Haberin İngilizcesi için tıklayın
Deniz suyundaki azot ve fosfor miktarının artmasıyla oluşan deniz yosunu (ulva), hava sıcaklığının artmasıyla İzmir Körfezi'nde yeniden yayıldı.
Halk arasında "deniz marulu" olarak da bilinen ve genelde iç körfezin güneyindeki İnciraltı ile kuzeyindeki Bostanlı kıyılarında görülen deniz yosunları, rüzgârın etkisiyle taşındığı Konak kıyılarında kirliliğe neden oldu.
• Deniz yosunları; evsel, şehirsel ve endüstriyel atıklar, tarımsal ve hayvansal faaliyetler sonucu sudaki azot ve fosfor miktarının artmasıyla meydana geliyor.
Ekosisteme etkisi
Kıyıların yanında körfez ortasında da adacıklar oluşturan deniz marullarının temizlenmesi için İzmir Büyükşehir Belediyesi ekipleri çalışmalarını sürdürüyor.
Anadolu Ajansı'na konuşan Manisa Celal Bayar Üniversitesi Fen Edebiyat Fakültesi Biyoloji Bölümü Hidrobiyoloji Ana Bilim Dalı Başkanı Prof. Dr. Ergün Taşkın, son yıllarda sıkça görülmeye başlanan deniz yosununun, mevsimsel değişimle birlikte kirliliğe bağlı ortaya çıktığını söyledi.
Taşkın, deniz yosunlarının insana doğrudan bir zararının olmadığını; ancak ekosisteme yönelik olumsuz etkilerinin son derece yüksek olduğunu belirtti.
Nasıl çözülür?
Süleyman Demirel Üniversitesi Eğirdir Su Ürünleri Fakültesinden emekli öğretim üyesi Erol Kesici ise, sorunun nasıl çözülebileceğini şöyle anlattı:
"Körfezi sürekli temizlemek durumundayız.

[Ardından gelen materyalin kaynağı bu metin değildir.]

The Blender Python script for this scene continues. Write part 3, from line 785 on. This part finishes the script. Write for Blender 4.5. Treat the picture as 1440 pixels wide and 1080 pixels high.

Körfeze ulaşan suların mutlak suretle arıtılmış su olması gerekir. Belirli bir dönem mümkünse buraya atık su verilmemesi gerekiyor. Yüzeysel sular derelerle, çaylarla, kanallarla gelecektir ama oralarda bir arıtma sistemlerini kurmamız gerekiyor.
"Derelerin kanalının kesinlikle beton olmaması gerekiyor. Dip çamurunun mutlak sürede temizlenmesi gerekiyor. Süzgeç görevi gören kıyıları doğal akışında bırakacağız, kıyıların işgal edilmemesi gerekiyor."